Hear that again in words of faith:

We could wonder and worry about our yearning for a Spiritual life instead of being humble enough to ask for help to move through our fear.  We could fantasise about being connected with God, instead of doing the work.  By not asking for God’s help with our Spirituality, and by not looking for God’s hand in our living, we could proceed to righteously ignore our sense of Spirit and never have to take the risks of living into our faith.

Where do I put my emotional energy: Where do I put my Spiritual energy? 

I am invited to think about the people in my life, who are what Julia calls, a ‘crazy maker.’  She says “’Crazy makers’ are those personalities that create storm centres.  They are often charismatic, frequently charming, highly inventive, and powerfully persuasive… the kind of person who can take over your whole life.”    A crazy maker loves drama: and if they can swing it, they are the centre of the universe: and everyone in their orbit is running around them as the supporting cast, picking up after them, attending to their urgent whims, and responding to their every cue.

And in terms of this week’s Lenten consideration… The Use of Energy: and my focus on Where do we put our emotional energy: Where do we put our Spiritual energy? … Quickly leads me to the more difficult question,  ‘In whom or to whom do I put my energy?’

It’s a tough thing to identify a crazy maker in your life, because if we do the work, we realise that we are enabling them.  And worse: that we are crazy ourselves and we are part of this self destructive behaviour.

ouch… because I thought I was just doing the Christian thing…

So this week, I invited you to consider this ACTION: Our Use of Energy.

And I invite you to consider these questions…

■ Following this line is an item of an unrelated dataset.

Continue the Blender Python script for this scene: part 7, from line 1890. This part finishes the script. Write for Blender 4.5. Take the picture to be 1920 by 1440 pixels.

Imagine what our community here would be like if we intentionally placed, consciously, some of our Emotional and Spiritual energy into this congregation?  What would we look like then?  

If we invested some of our Emotional and Spiritual energy into this congregation, how much more satisfying would it be?  How much more nourishing would our Spirituality be? Imagine the health of our hearts?

Hearts are tender…

They don’t need crazy makers: 

hearts need environments that nurture our Spirit.

The heart is a tender space. Lent it is time to tend to it.

And I leave you with this question:

Imagine the community we could be for those who are looking for the same kinds of things that cause us to gather together this morning?

Let us commit to this Lenten adventure, as we consider our use of energy. Amen.